God blesses me all the time. He has been blessing me since before I was even born. I have seen evidence of His blessings in my life during both good and bad times; during both the easy-going phases, and the most onerous phases. In have seen it while living through these moments, and I can see it in hindsight, when remembering the moments I've lived through with Him by my side.

This year has been another busy year. All of the things a 27 year old (now 28) would be doing; working, studying, dieting, exercising, not dieting or exercising, saving money, spending money, traveling, staying home alone, going out with friends, spending time with family, being in a friend's wedding, going to friends' weddings, seeing people greet new little bundles of joy into their families, and figuring out who I am now (just to name a few).

This year, I was mostly focused on trying to keep balance in my life, trying to be content with my life, trying to challenge myself in areas I needed to be challenged, trying to practice patience, and trying to draw closer to my LORD and Savior.

I made some slight improvements here and there, spent too much money, didn't save enough money, and feel content most of the time, but still find myself practicing impatience more than I'd like to admit. I got to see some new things, I progressed in my journey to getting my degree, I learned new things and made strides in my occupation. It was a great year, overall.

About two months ago, God did something that I wasn't expecting. At the time, I questioned whether I was ready for what He was doing, but I didn't (and don't ) question whether it was Him doing it. No matter how much I thought I was ready, before God orchestrated this new thing in my life, I was suddenly faced with the reality of it, and it scared me. God brought someone into my life who has been blessing me with his sweetness and authenticity ever since. God's timing in this event was perfect (although I wouldn't have minded not being in the middle of a full-time semester, if I'm honest). With each day that passes, I realize more and more that because God's timing is perfect, and because he orchestrated this, HE will equip me as necessary to navigate these new waters. I don't have to worry or be scared, I have to trust Him.

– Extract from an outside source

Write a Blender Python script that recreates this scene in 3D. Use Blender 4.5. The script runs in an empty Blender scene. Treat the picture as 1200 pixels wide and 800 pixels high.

I can't know what the future holds, nor do I want to. But this Christmas season, as I reflect on the past year of my life and look ahead to next year, I am so struck by the personal, intentional way that God has handled my heart and soul this year. I've been praying for patience for a year. I've been trying to intentionally draw closer to Him. He blesses me even when things are not this happy, but right now, I'm in awe of the complete joy that He fills me with each day.  For the past two months, every day I wake up reflecting on what God has given me, and filled with gratitude, I pray that he will continue to draw me closer to him as he also allows me to feel so much happiness because of the man he placed in my life.

I imagine next year will be similar to this year, except I will have a very special man in my life now, God willing. I'm at peace with my life with or without this man, but with him I am also filled with happiness every single day, to the point that I often wonder if it's sustainable, or even real. I'm blessed by God all the time, and this particular blessing is something that took me by complete surprise. I hope that I continue to move to a deeper relationship with God, as me and Matt continue to connect with each other in our new relationship.